Department of Elections sees impact after restored voting rights for former felons
Posted at 5:13 PM, May 05, 2016
and last updated 2016-05-05 17:13:35-04

RICHMOND, Va. – After an executive order from Governor Terry McAuliffe which gave more than 200,000 former felons their voting rights back, the Virginia Department of Elections is already starting to see an impact.

Department Commissioner Edgardo Cortés tells CBS 6 as of noon Thursday, they’ve had 2,084 newly registered voters that had their rights restored by the Governor’s order.

“We’re really excited to see so many newly eligible voters eager to exercise their right to vote,” he said in an email to CBS 6 reporter Melissa Hipolit.

Governor McAuliffe’s decision to restore the rights has caused some Virginia Republicans to take action to stop the order.

Virginia House of Delegates Speaker William J. Howell (R-Stafford) and Senate Majority Leader Thomas K. Norment, Jr. (R-James City) have hired an attorney to challenge the executive action, saying the governor doesn’t have the constitutional power to grant blanket restorations and he has “exceeded the powers granted to him by the Constitution of Virginia.”

Virginia Rebulicans said McAuliffe plans to influence the November elections by restoring the voting rights of ex-felons.

But, the governor’s spokesperson, Brian Coy, said that is absolutely not true.
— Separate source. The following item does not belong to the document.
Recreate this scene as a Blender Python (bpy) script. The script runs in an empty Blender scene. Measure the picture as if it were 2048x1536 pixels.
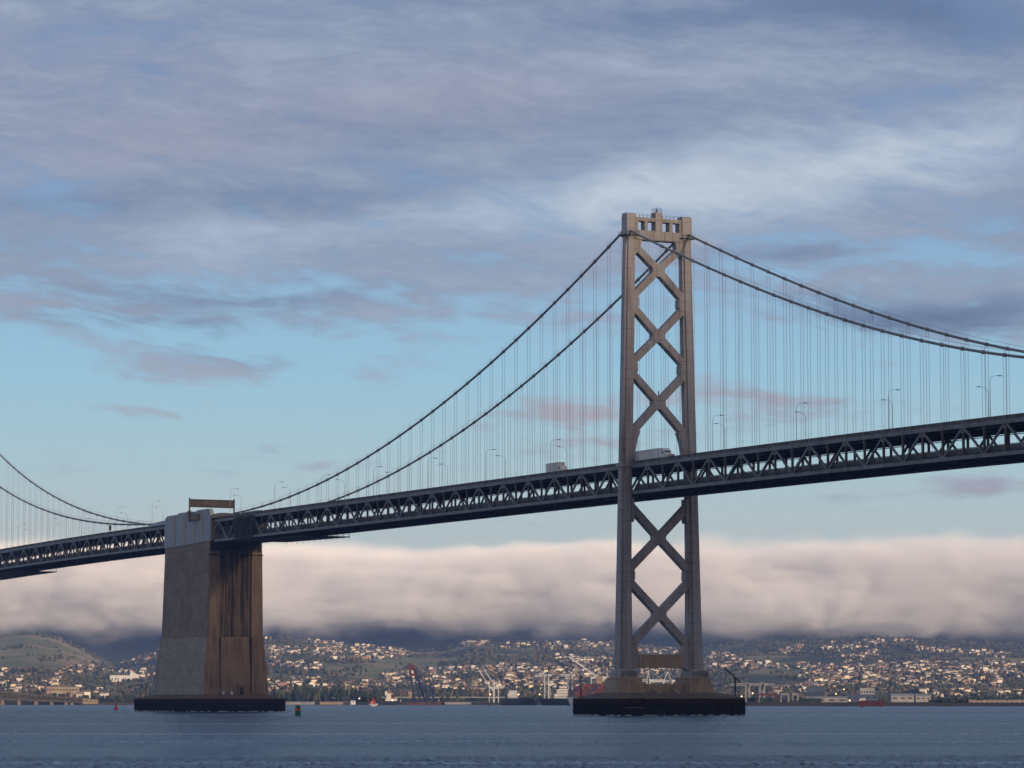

“If the governor really wanted to influence the political process, we had state senate elections last year where we lost the majority by 1,500 votes,” Coy said. “If this was about politics, we could have done this last year.”

McAuliffe’s move isn’t unprecedented as 18 other states restore former felons voting rights automatically after serving their sentence, probation or parole.

So what is the likelihood former Virginia felons could tip the scales for Hillary Clinton or Bernie Sanders in November?

A recent study mentioned in The Economist shows just 21 percent of former felons in North Carolina went to the polls between 2004 and 2008.

That would amount to a little over 43,000 votes in Virginia.